McLaren still committed to Mercedes despite customer concerns

Wed, 10 June 2026, 10:01

Jun.10 (GMM) McLaren CEO Zak Brown has moved to clarify the team’s position amid growing discussion about the disadvantages of being a customer team in Formula 1’s new engine era.

Team boss Andrea Stella suggested again during the Monaco weekend that customer teams face limitations compared to manufacturers when it comes to integrating and developing the new 2026 power units.

McLaren’s reliability struggles this season have only added to the scrutiny.

World champion Lando Norris has suffered a string of technical setbacks, while speculation continues that some of the team’s problems could be linked to the Mercedes-supplied power unit package that is powering the dominant factory team.

Brown, however, insists McLaren remains fully committed to Mercedes.

“I would first like to stress that I am very happy with Mercedes HPP (High Performance Powertrains),” he said.

“We’ve often heard that you can’t become world champion with a customer engine. We have proven that this is possible.”

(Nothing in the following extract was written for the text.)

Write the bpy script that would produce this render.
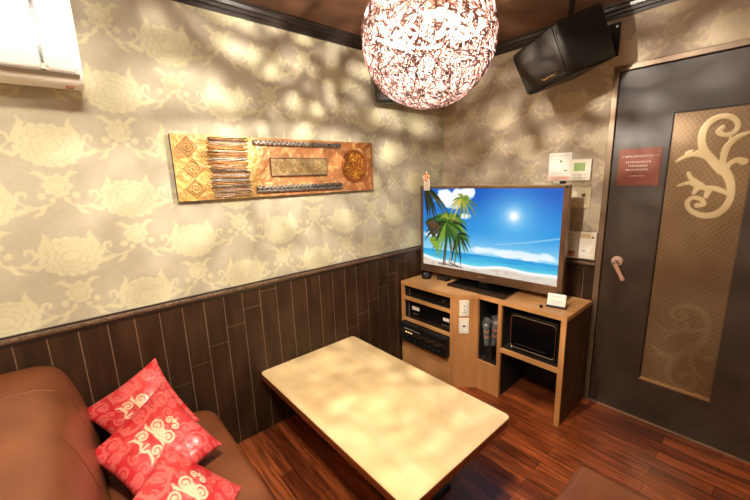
import bpy, bmesh, math, random
import numpy as np
from mathutils import Vector, Matrix
for o in list(bpy.data.objects): bpy.data.objects.remove(o)
PI = math.pi
scn = bpy.context.scene
COL = scn.collection
# ------------------------------------------------------------------ camera
cam_d = bpy.data.cameras.new('camera'); cam = bpy.data.objects.new('camera', cam_d); COL.objects.link(cam)
yaw, pitch, roll = -0.8595492, -0.2029692, -0.0336353
cam_d.sensor_width = 36; cam_d.lens = 352.205*36/750; cam_d.clip_start = .03
F = Vector((math.cos(pitch)*math.sin(yaw), math.cos(pitch)*math.cos(yaw), math.sin(pitch)))
RT = Vector((math.cos(yaw), -math.sin(yaw), 0)); UP = RT.cross(F)
R2 = RT*math.cos(roll)+UP*math.sin(roll); U2 = -RT*math.sin(roll)+UP*math.cos(roll)
cam.matrix_world = Matrix(((R2.x, U2.x, -F.x, 1.89364), (R2.y, U2.y, -F.y, -2.40566), (R2.z, U2.z, -F.z, 1.48341), (0, 0, 0, 1)))
scn.camera = cam
# ------------------------------------------------------------------ light and exposure
W = bpy.data.worlds.new('world'); scn.world = W; W.use_nodes = True
W.node_tree.nodes['Background'].inputs[0].default_value = (1, .85, .7, 1)
W.node_tree.nodes['Background'].inputs[1].default_value = .05
BULB_POS = (1.017, -1.376, 2.015); BULB_R = .0095; BULB_W = 106; BULB_COL = (1, .91, .78)
REAR_W = 28; REAR_COL = (1, .90, .76)
scn.view_settings.view_transform = 'Standard'; scn.view_settings.look = 'None'
scn.view_settings.gamma = 1; scn.view_settings.use_curve_mapping = False
scn.view_settings.exposure = 0.5

# ------------------------------------------------------------------ helpers
def lin(c):
    return tuple(((x/255)/12.92 if x/255 <= .04045 else ((x/255+.055)/1.055)**2.4) for x in c)
def linA(a):
    a = np.clip(a, 0, 255)/255.
    return np.where(a <= .04045, a/12.92, ((a+.055)/1.055)**2.4)
MATS = {}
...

McLaren won both titles in 2025 despite being a customer team and remains contracted to Mercedes until the end of 2030.

“Our first priority is to stay with Mercedes until new regulations come in, because they have been a great partner,” Brown said.

He added that the situation has improved significantly since the start of the season and “I expect that we will only get stronger in the near future”.

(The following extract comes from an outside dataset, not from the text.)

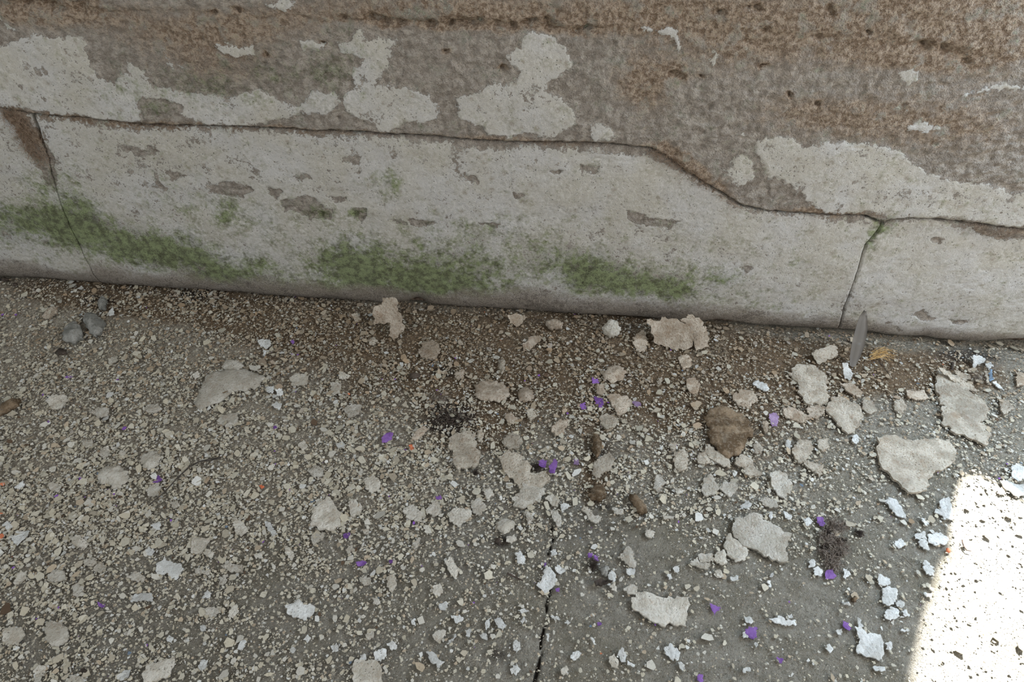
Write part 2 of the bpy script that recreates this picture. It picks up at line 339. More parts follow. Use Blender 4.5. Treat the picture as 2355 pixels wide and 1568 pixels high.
PITS = [(790,36,8),(860,40,12),(884,44,13),(918,46,11),(985,48,14),(1040,50,9),(1062,46,12),(1085,50,16),(1105,44,9),(1146,50,13),(1182,58,11),(1215,54,12),(1232,46,10),(1262,42,12),(1270,54,14),(1352,66,14),(1330,68,9),
 (1155,155,9),(1020,116,6),(1760,152,7),(1816,215,6),(1878,236,6),(1758,65,10),(1656,28,9),(1880,80,9),(1996,68,8),(2128,105,15),(2170,106,11),(2222,134,12),(1742,14,11),(1722,12,8),(120,8,26),(60,6,24),(185,6,20),(500,25,7),(548,18,6),
 (620,120,6),(745,88,5),(1563,178,12),(1620,175,5),(1550,172,9),(1905,20,12),(40,320,9),(66,330,10),(2012,558,5)]

def wall_fields(P, lower):
    px, py = project(P); x = P[:, 0]; z = P[:, 2]
    wx = px+16*fbm(x, z, 0.028, 4, 31, .62)+4*fbm(x, z, .004, 2, 32); wy = py+14*fbm(x, z, 0.028, 4, 47, .62)+4*fbm(x, z, .004, 2, 48)
    n_big = fbm(x, z, 0.09, 3, 3)
    if lower:
        paint = 0.84+0.20*n_big+0.13*fbm(x, z, 0.02, 3, 8)
        for h in HOLES: paint = np.minimum(paint, 0.5-np.clip(sdist(wx, wy, h)/12, -1, .5))
        # the very foot of the wall is rubbed bare and dusty, with its under-roll shade painted in
        base_y = np.interp(px, [-300, 0, 560, 1177, 1640, 2100, 2700], [640, 655, 694, 733, 765, 806, 850])
        foot = np.clip(1-(base_y-py)/(62+26*fbm(x, z, .06, 3, 23)), 0, 1)
        dirt = 1.15*foot**0.40*(foot > 0)*(1+.3*fbm(x, z, .03, 3, 19))
        paint = paint-0.25*foot
        # narrow bare strip just under the joint
        dj = (joint_z(x)-z); paint = np.where(dj < 0.012, paint-0.62*(1-dj/0.012)-0.4*np.clip(fbm(x, z, 0.05, 2, 12), -.3, 1), paint)
    else:
        paint = 0.06+0.17*n_big+0.16*fbm(x, z, 0.022, 3, 18)+0.10*np.clip((px-1500)/800, 0, 1)
        for h in PAINT: paint = np.maximum(paint, 0.5+np.clip(sdist(wx, wy, h)/20, -1, .28)+.10*fbm(x, z, .02, 2, 88)*(sdist(wx, wy, h) > 0))
        dj = z-joint_z(x); dirt = np.clip(0.35-dj/0.012, 0, 1)*0.5
    moss = sum(blob(wx, wy, b) for b in MOSS); moss = moss*(1.0+0.45*fbm(x, z, 0.03, 3, 14))+0.10*np.clip(1-(np.interp(px, [-300, 0, 560, 1177, 1640, 2100, 2700], [640, 655, 694, 733, 765, 806, 850])-py)/260, 0, 1)*lower
    brown = sum(blob(wx, wy, b) for b in BROWN)
    if lower: brown = brown*0.8
    vis = (px > -250) & (px < 2650)
    moss = np.where(vis, moss, 0.2*np.clip(n_big, 0, 1)); brown = np.clip(brown, 0, 1.2)
    return px, py, wx, wy, paint, moss, brown, dirt

def make_stone(name, X, Z, dedge, lower, parent, proud=0.0):
    """X,Z,dedge: (nu,nv) arrays. Builds the displaced front face with returns going back into the wall"""
    nu, nv = X.shape
    P = np.stack([X, np.zeros_like(X), Z], -1).reshape(-1, 3)
    px, py, wx, wy, paint, moss, brown, dirt = wall_fields(P, lower)
    x = P[:, 0]; z = P[:, 2]
    bare = 1-np.clip((paint-0.35)/0.3, 0, 1)
    h = proud+0.0035*fbm(x, z, 0.25, 2, 2)+0.0016*fbm(x, z*1.6, 0.06, 3, 6)
    h = h+0.0009*fbm(x, z, 0.014, 3, 11)*(0.6+bare)+0.0013*(bare+.25)*fbm(x-z*.5, z, 0.0052, 3, 13)
    h = h+0.0010*(1-bare)
    # pocks
    pk = vnoise(x/0.0065, z/0.0065, 77); h = h-0.0016*np.clip(pk-0.80, 0, 1)*5*(0.35+bare)*np.clip(0.6+fbm(x, z, .05, 2, 5), 0, 1)
    for (cx, cy, r) in PITS:
        d = ((wx-cx)/1.25)**2+((wy-cy)*1.1)**2; h = h-0.006*np.exp(-d/(r*r*0.6)); brown = brown+1.0*np.exp(-d/(r*r*1.5))
    if not lower:   # weathered bedding ledge near the top of the course
        ly = np.interp(px, [-300, 0, 200, 780, 1000, 1370, 1500, 2100, 2355], [0, 6, 22, 44, 50, 66, 60, 100, 140])
        on = np.interp(px, [-300, 0, 220, 500, 760, 800, 1370, 1420, 1850, 2100, 2300], [.9, .9, .7, .1, .3, .8, .8, 0, 0, .6, .3])
        h = h-0.0030*on*np.exp(-((wy-ly)/7)**2)+0.0022*on*np.clip((ly-wy)/22, 0, 1)
    else:           # cracks and lifted scabs in the coat
        h = h-0.0008*np.exp(-(fbm(x, z*2.2, 0.035, 3, 61)/0.035)**2)*np.clip(fbm(x, z, .1, 2, 15)+.2, 0, 1)
    # rounded arris
    d = np.clip(dedge.reshape(-1), 0, None)
    r = 0.0038 if lower else 0.0034
    r = r*(1+0.9*fbm(x, z, 0.03, 3, 33))+1e-5
    t = np.clip(1-d/r, 0, 1); h = h-r*(1-np.sqrt(np.clip(1-t*t, 0, 1)))*1.1
    if lower:       # the foot of the course rolls under
        zb = np.clip((z-wall_bottom(x))/0.028, 0, 1); h = h-0.009*(1-np.sqrt(np.clip(1-(1-zb)**2, 0, 1)))
    co = P.copy(); co[:, 1] = -h
    # return ring
    gi = np.arange(nu*nv).reshape(nu, nv)
    ring = np.concatenate([gi[:, 0], gi[-1, 1:], gi[-2::-1, -1], gi[0, -2:0:-1]])
    rc = co[ring].copy(); rc[:, 1] = np.maximum(rc[:, 1], 0)+0.03
    n0 = len(co); k = len(ring); a = ring; b2 = np.roll(ring, -1); ia = n0+np.arange(k); ib = np.roll(ia, -1)
    faces = [grid_faces(nu, nv)[:, ::1], np.stack([b2, a, ia, ib], 1)]
    allc = np.concatenate([co, rc])
    at = {'paint': np.concatenate([paint, paint[ring]*0]), 'moss': np.concatenate([moss, moss[ring]*0]),
          'brown': np.concatenate([brown, brown[ring]+.6]), 'dirt': np.concatenate([dirt, dirt[ring]*0+.8])}
    return mesh_np(name, allc, faces, M_WALL, parent, True, at)

XMIN, XMAX = -2.2, 0.80
def dense(a, b, step): return np.linspace(a, b, max(2, int(round((b-a)/step))+1))
STEP = 0.00135
# core of the wall (mortar seen in the joints); also closes the wall behind the stones
def box_mesh(name, lo, hi, mat, parent=None, seg=1):
    x0, y0, z0 = lo; x1, y1, z1 = hi
    v = np.array([(x0,y0,z0),(x1,y0,z0),(x1,y1,z0),(x0,y1,z0),(x0,y0,z1),(x1,y0,z1),(x1,y1,z1),(x0,y1,z1)])
    f = np.array([(0,3,2,1),(4,5,6,7),(0,1,5,4),(1,2,6,5),(2,3,7,6),(3,0,4,7)])
    return mesh_np(name, v, f, mat, parent, False)
core = box_mesh('wall_back', (XMIN, 0.022, -0.02), (0.515, 0.11, 1.9), M_MORTAR)
tag(core, 'old limewashed stone wall with flaking coat and green algae along its foot', kind='structure')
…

Brown did acknowledge that McLaren could eventually consider building its own engine if Formula 1 moves towards a simpler power unit formula in the future.

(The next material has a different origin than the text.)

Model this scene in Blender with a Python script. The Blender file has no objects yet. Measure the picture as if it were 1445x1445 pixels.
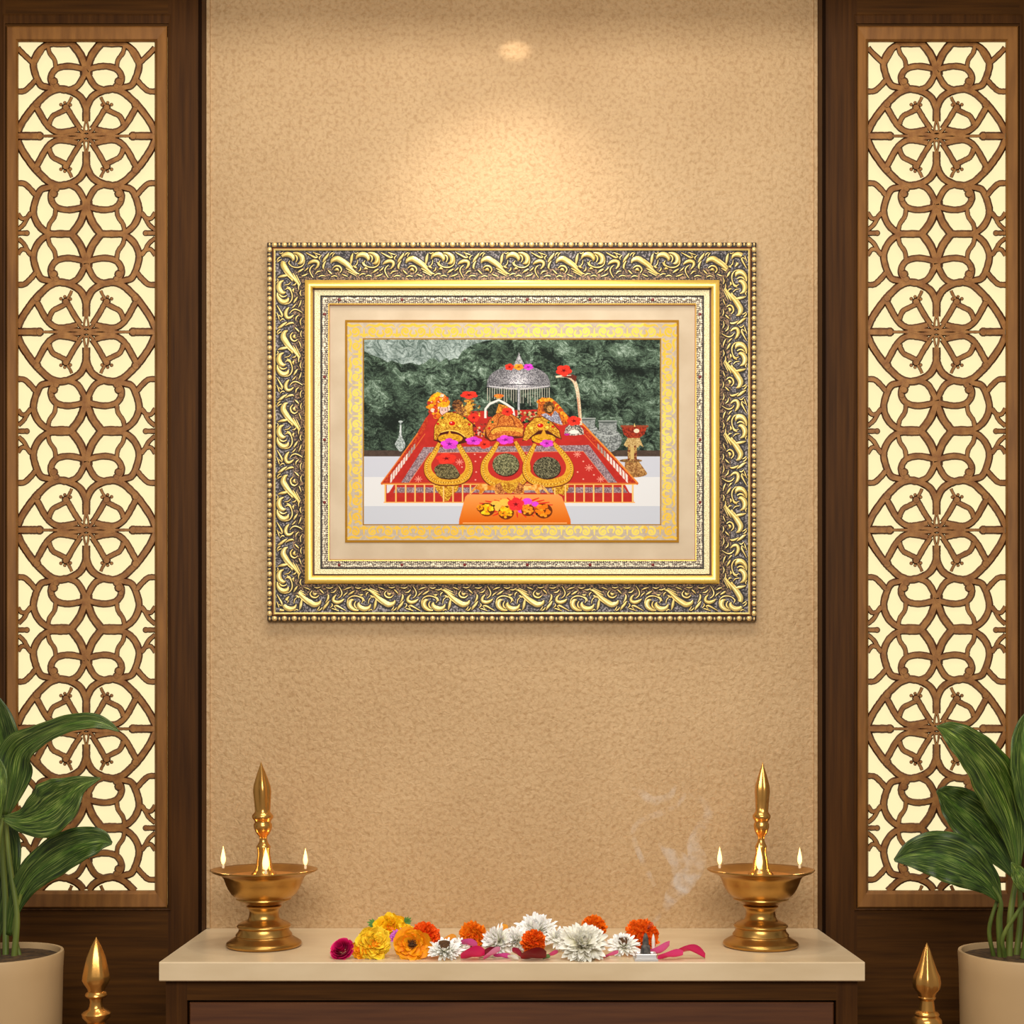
import bpy, math, random
import numpy as np
from mathutils import Vector, Matrix, Quaternion, noise as mnoise

PI = math.pi
random.seed(7)
sc = bpy.context.scene
COL = sc.collection
D = 2.6          # camera to plaster wall (m)
F = 1885.0       # focal length in photograph pixels (1445 wide)
CZ = 0.869       # camera height
HY = 1006.0      # horizon row in the photograph
SHELF = 0.45


def W(px, py, d=0.0):
    """point of the place seen at (px, py) and standing d metres in front of the wall"""
    s = (D - d) / F
    return Vector(((px - 722.5) * s, -d, CZ - (py - HY) * s))


def SC(d):
    return F / (D - d)


# ------------------------------------------------------------------ materials
def srgb(c):
    r = []
    for v in c:
        v = v / 255.0
        r.append(v / 12.92 if v <= 0.04045 else ((v + 0.055) / 1.055) ** 2.4)
    return (r[0], r[1], r[2], 1.0)


MATS = {}


def mat(name, col, rough=0.5, metal=0.0, col2=None, nscale=20.0, stretch=(1, 1, 1), nlo=0.35, nhi=0.65,
        bump=0.0, bscale=None, attr=None, emit=None, estr=0.0, spec=0.5, detail=4.0, col3=None, sss=0.0, bdist=0.002):
    if name in MATS:
        return MATS[name]
    m = bpy.data.materials.new(name)
    m.use_nodes = True
    nt = m.node_tree
    b = nt.nodes['Principled BSDF']
    b.inputs['Roughness'].default_value = rough
    b.inputs['Metallic'].default_value = metal
    b.inputs['Specular IOR Level'].default_value = spec
    b.inputs['Base Color'].default_value = srgb(col)
    tc = nt.nodes.new('ShaderNodeTexCoord')
    mp = nt.nodes.new('ShaderNodeMapping')
    mp.inputs['Scale'].default_value = stretch
    nt.links.new(tc.outputs['Object'], mp.inputs['Vector'])
    src = None
    if attr:
        a = nt.nodes.new('ShaderNodeVertexColor')
        a.layer_name = attr
        src = a.outputs['Color']
    if col2 is not None:
        n = nt.nodes.new('ShaderNodeTexNoise')
        n.inputs['Scale'].default_value = nscale
        n.inputs['Detail'].default_value = detail
        nt.links.new(mp.outputs['Vector'], n.inputs['Vector'])
        cr = nt.nodes.new('ShaderNodeValToRGB')
        cr.color_ramp.elements[0].position = nlo
        cr.color_ramp.elements[1].position = nhi
        cr.color_ramp.elements[0].color = srgb(col)
        cr.color_ramp.elements[1].color = srgb(col2)
        if col3 is not None:
            e = cr.color_ramp.elements.new(min(1.0, nhi + 0.12))
            e.color = srgb(col3)
        nt.links.new(n.outputs['Fac'], cr.inputs['Fac'])
        if src is not None:
            mx = nt.nodes.new('ShaderNodeMixRGB')
            mx.blend_type = 'MULTIPLY'
            mx.inputs['Fac'].default_value = 1.0
            nt.links.new(src, mx.inputs['Color1'])
            nt.links.new(cr.outputs['Color'], mx.inputs['Color2'])
            src = mx.outputs['Color']
        else:
            src = cr.outputs['Color']
    if src is not None:
        nt.links.new(src, b.inputs['Base Color'])
    if bump:
        n2 = nt.nodes.new('ShaderNodeTexNoise')
        n2.inputs['Scale'].default_value = bscale or nscale
        n2.inputs['Detail'].default_value = 5.0
        nt.links.new(mp.outputs['Vector'], n2.inputs['Vector'])
        bp = nt.nodes.new('ShaderNodeBump')
        bp.inputs['Strength'].default_value = bump
        bp.inputs['Distance'].default_value = bdist
        nt.links.new(n2.outputs['Fac'], bp.inputs['Height'])
        nt.links.new(bp.outputs['Normal'], b.inputs['Normal'])
    if sss:
        b.inputs['Subsurface Weight'].default_value = sss
        b.inputs['Subsurface Radius'].default_value = (0.01, 0.006, 0.003)
        b.inputs['Subsurface Scale'].default_value = 0.4
    if emit is not None:
        b.inputs['Emission Color'].default_value = srgb(emit)
        b.inputs['Emission Strength'].default_value = estr
    MATS[name] = m
    return m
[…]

“Every time new regulations come up, we will study them and see if this is technically interesting and whether it would make fiscal sense,” he said.

“If that moment comes, we will go through that process, but at the moment we are very happy with Mercedes and we assume that we will continue with them.”

Brown admits he likes the direction Formula 1 appears to be heading.

“A V8, a larger combustion engine, sustainable fuels, less reliance on battery power, and more sound – that all sounds good,” he said.

“It seems like a good direction for the sport to me.”

The American also urged manufacturers to support efforts to improve the controversial new engine regulations. “We think that changes are still needed to improve these regulations,” Brown said.

“People need to park their personal agendas for a moment and not think about what makes them more competitive or less competitive and just all work together.

“I think there is a good consensus that changes are needed. It would be a shame if we didn’t keep improving our sport if we had the chance to do that.”